The government won by 329 to 299 votes in the House of Commons on Tuesday evening, paving the way for the next legislative stage, when Members of Parliament will be able to amend it. Before that, they will vote on whether to accept the prime minister’s accelerated timetable for the legislation to pass before Oct. 31.

After the chamber three times rejected the deal negotiated by Johnson’s predecessor, Theresa May, today’s vote is the first time the Commons has indicated it’s prepared to back a deal already negotiated with the EU. If Johnson is able to hold onto the slender majority as the legislation continues its passage through the Commons and then the House of Lords, he’ll able to fulfill his pledge to deliver Brexit.

It’s a remarkable turnaround for Johnson, who a month ago was found to have illegally suspended parliament, watched his brother quit the government and sacked 21 members of the Conservative Party for refusing to sign up to his no-deal stance.

He’s planning to push the so-called Withdrawal Agreement Bill through the Commons in just three days to avoid delaying Brexit for a third time. Some MPs who support debating the bill further may object to the accelerated timetable and switch sides.

Opponents argue the timetable is too short to debate such an important piece of legislation, which will have repercussions for trade, the economy and the union of Northern Ireland with England, Scotland and Wales. The government argues that most of the issues covered by the bill have been debated over the past three years in Parliament.

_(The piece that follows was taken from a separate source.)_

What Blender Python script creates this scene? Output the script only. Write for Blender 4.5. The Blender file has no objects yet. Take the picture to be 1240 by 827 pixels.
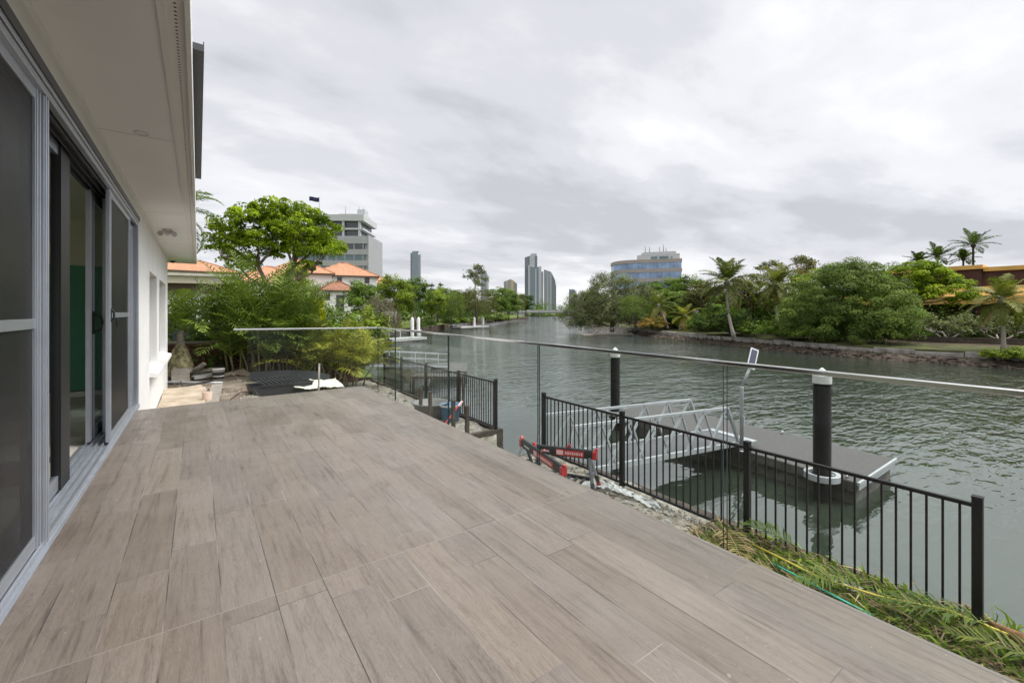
import bpy, bmesh, math, random
import numpy as np
from mathutils import Vector, Matrix

R = math.radians
sc = bpy.context.scene
C = sc.collection
random.seed(7)

# ------------------------------------------------------------------ camera
cam_data = bpy.data.cameras.new('camera')
cam_data.sensor_width = 36.0
cam_data.lens = 36.0 * 528 / 1240
cam_data.shift_y = -35.5 / 1240
cam_data.clip_start = 0.05
cam_data.clip_end = 20000
cam = bpy.data.objects.new('camera', cam_data)
cam.location = (0, 0, 1.25)
cam.rotation_euler = (R(90), 0, R(-35.75))
C.objects.link(cam)
sc.camera = cam

# ------------------------------------------------------------------ sky and sun (overcast)
SUN_EL, SUN_AZ = 55.0, 128.0            # azimuth clockwise from +Y
sc.view_settings.view_transform = 'Standard'
sc.view_settings.look = 'None'
sc.view_settings.exposure = 0.34
sc.view_settings.gamma = 1.0
sc.view_settings.use_curve_mapping = False
try:
    sc.cycles.max_bounces = 10
    sc.cycles.transparent_max_bounces = 24
    sc.cycles.use_denoising = True
    sc.cycles.caustics_reflective = False
    sc.cycles.caustics_refractive = False
except Exception:
    pass

world = bpy.data.worlds.new('World')
sc.world = world
world.use_nodes = True
wt = world.node_tree
wt.nodes.clear()


def N(t, typ, **kw):
    n = t.nodes.new(typ)
    for k, v in kw.items():
        if k in n.inputs:
            n.inputs[k].default_value = v
        else:
            setattr(n, k, v)
    return n


def math_node(t, op, a, b=None, clamp=False):
    n = t.nodes.new('ShaderNodeMath')
    n.operation = op
    n.use_clamp = clamp
    for i, v in enumerate((a, b)):
        if v is None:
            continue
        if isinstance(v, (int, float)):
            n.inputs[i].default_value = v
        else:
            t.links.new(v, n.inputs[i])
    return n.outputs[0]


def ramp(t, fac, stops, interp='LINEAR'):
    n = t.nodes.new('ShaderNodeValToRGB')
    n.color_ramp.interpolation = interp
    el = n.color_ramp.elements
    while len(el) < len(stops):
        el.new(0.5)
    for e, (p, c) in zip(el, stops):
        e.position = p
        e.color = (*c, 1) if len(c) == 3 else c
    t.links.new(fac, n.inputs[0])
    return n.outputs[0]


def mixc(t, fac, a, b, mode='MIX'):
    n = t.nodes.new('ShaderNodeMix')
    n.data_type = 'RGBA'
    n.blend_type = mode
    for sock, v in ((n.inputs[0], fac), (n.inputs[6], a), (n.inputs[7], b)):
        if isinstance(v, (int, float)):
            sock.default_value = v
        elif isinstance(v, tuple):
            sock.default_value = (*v, 1) if len(v) == 3 else v
        else:
            t.links.new(v, sock)
    return n.outputs[2]


sky = N(wt, 'ShaderNodeTexSky')
sky.sky_type = 'NISHITA'
sky.sun_disc = False
sky.sun_elevation = R(SUN_EL)
sky.sun_rotation = R(SUN_AZ)
tc = N(wt, 'ShaderNodeTexCoord')
sp = N(wt, 'ShaderNodeSeparateXYZ')
wt.links.new(tc.outputs['Generated'], sp.inputs[0])
zc = math_node(wt, 'ADD', math_node(wt, 'MAXIMUM', sp.outputs[2], 0.0), 0.16)
cx = math_node(wt, 'DIVIDE', sp.outputs[0], zc)
cy = math_node(wt, 'DIVIDE', sp.outputs[1], zc)
cb = N(wt, 'ShaderNodeCombineXYZ')
wt.links.new(cx, cb.inputs[0])
wt.links.new(cy, cb.inputs[1])
mp = N(wt, 'ShaderNodeMapping')
mp.inputs['Rotation'].default_value = (0, 0, R(35.75))
mp.inputs['Location'].default_value = (9.2, 3.3, 0)
mp.inputs['Scale'].default_value = (0.8, 1.25, 1)
wt.links.new(cb.outputs[0], mp.inputs[0])
n1 = N(wt, 'ShaderNodeTexNoise', Scale=0.62, Detail=9.0, Roughness=0.52, Distortion=0.35)
n2 = N(wt, 'ShaderNodeTexNoise', Scale=2.1, Detail=8.0, Roughness=0.55, Distortion=0.2)
wt.links.new(mp.outputs[0], n1.inputs['Vector'])
wt.links.new(mp.outputs[0], n2.inputs['Vector'])
cl = math_node(wt, 'ADD', math_node(wt, 'MULTIPLY', n1.outputs[0], 0.72), math_node(wt, 'MULTIPLY', n2.outputs[0], 0.28))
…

Johnson has said he’ll pull the bill if the timetable is rejected. He’s already been bounced into requesting a delay to Brexit by legislation passed against the government’s will, but made clear he doesn’t want that extension. If he can’t get the legislation through by Oct. 31, it’ll be in the hands of the EU to decide whether to grant the extension to Jan. 31 sought by Parliament or to opt for a shorter or longer delay. If the bloc refuses to do so, the U.K. will be on track to crash out of the EU without a deal on Oct. 31.